Ci chiediamo perciò se ancora, da questa sede, tale titolo puramente spirituale Ci autorizza a interloquire con l'Italia, la Nostra diletta Italia: e pare a Noi che non solo possiamo, ma dobbiamo dirle, anche in una circostanza come questa, le cento cose che abbiamo per essa nel cuore: che vogliamo bene, un bene tutto spirituale, tutto pastorale, oltre che naturale, a questo magnifico e travagliato Paese; vogliamo dire che non dimentichiamo i secoli durante i quali il Papato ha vissuto la sua storia, difeso i suoi confini, custodito il suo patrimonio culturale e spirituale, educato a civiltà, a gentilezza, a virtù morale e sociale le sue generazioni, associato alla propria missione universale la sua coscienza romana ed i suoi figli migliori; vogliamo assicurarlo che desideriamo per esso ogni moderna prosperità nell'ordine civile, nella giustizia sociale, e, come Vostra Eccellenza ha ben detto, nella pace internazionale; vogliamo ricordargli che Noi sempre impegniamo quanti del nome cattolico si onorano a dare al Paese stesso esempio di integri e forti costumi e concorso di leale collaborazione per ogni libero e onesto incremento.

E ancora: diremo qui che abbiamo fiducia nel Popolo Italiano. È su questa fiducia che Noi consideriamo fondata principalmente la stabilità delle buone e vicendevolmente soddisfacenti relazioni fra la Santa Sede e l'Italia.

Sì, fiducia che il Popolo Italiane voglia allacciare l'operante memoria delle sue secolari tradizioni al prodigioso e meraviglioso patrimonio del suo umanesimo cristiano; fiducia che esso abbia coscienza che la sua autentica forza è principalmente collocata nei valori morali custoditi tuttora nell'anima popolare; fiducia che alla missione di Pietro, alla quale la Provvidenza assegnò l'Urbe per sede, esso guarderà con cortesia e con fierezza filiale, sicuro di scoprire in questo semplice fatto una destinazione storica, una grandezza incomparabile, una esaltante responsabilità, una imperitura missione.

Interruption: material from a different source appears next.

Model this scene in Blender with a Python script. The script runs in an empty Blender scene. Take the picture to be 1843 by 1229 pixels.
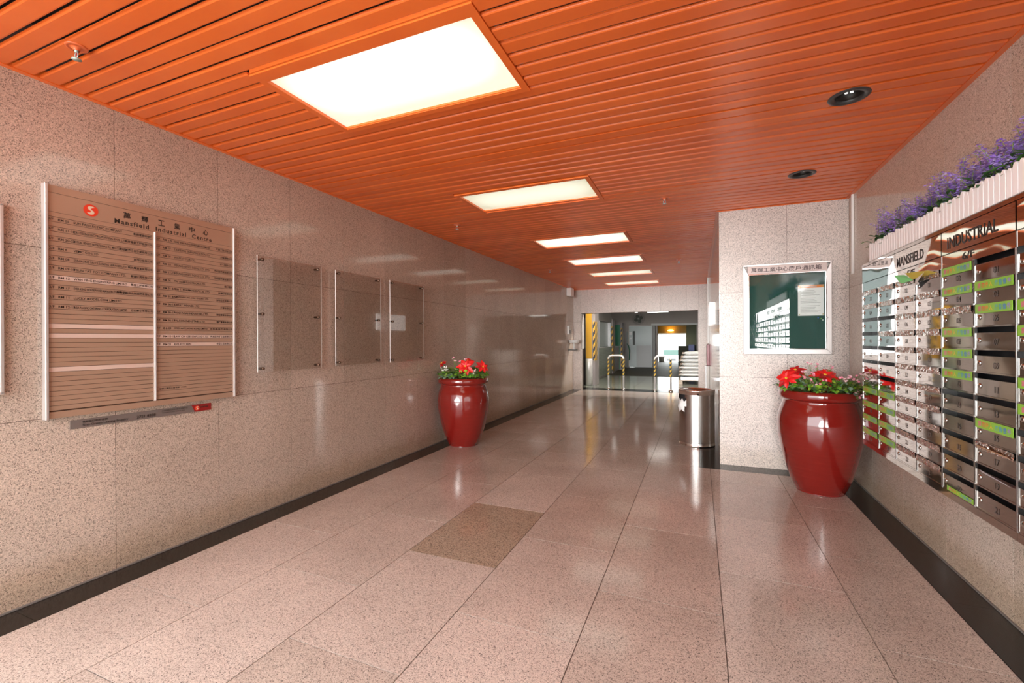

Questa Nostra fiducia, Signor Presidente, ha avuto pochi giorni fa, al Nostro ritorno dalla Terra Santa, auspice la Sua presenza, una prova commovente e magnifica, quando le acclamazioni del Popolo Romano, rivolte non già alla Nostra modesta persona, ma alla Nostra sempre straordinaria investitura di successore dell'Apostolo Pietro, anzi di Vicario di Cristo, svelarono a Noi, svelarono al mondo, quanto ancor oggi sia ferma, sia meravigliosa la fedeltà di Roma alla sua vocazione cattolica.

Per il Popolo Romano, per l'intero Popolo Italiano accolga pertanto, Signor Presidente, e con Lei accolgano tutte le Autorità Italiane, qui presenti e qui degnamente rappresentate, il Nostro ringraziamento, il Nostro saluto, il Nostro augurio, la Nostra benedizione.


*AAS 56 (1964), p.178-179.

Insegnamenti di Paolo VI, II, p.67-69.

L' Osservatore Romano 13-14.1.1964 p.1.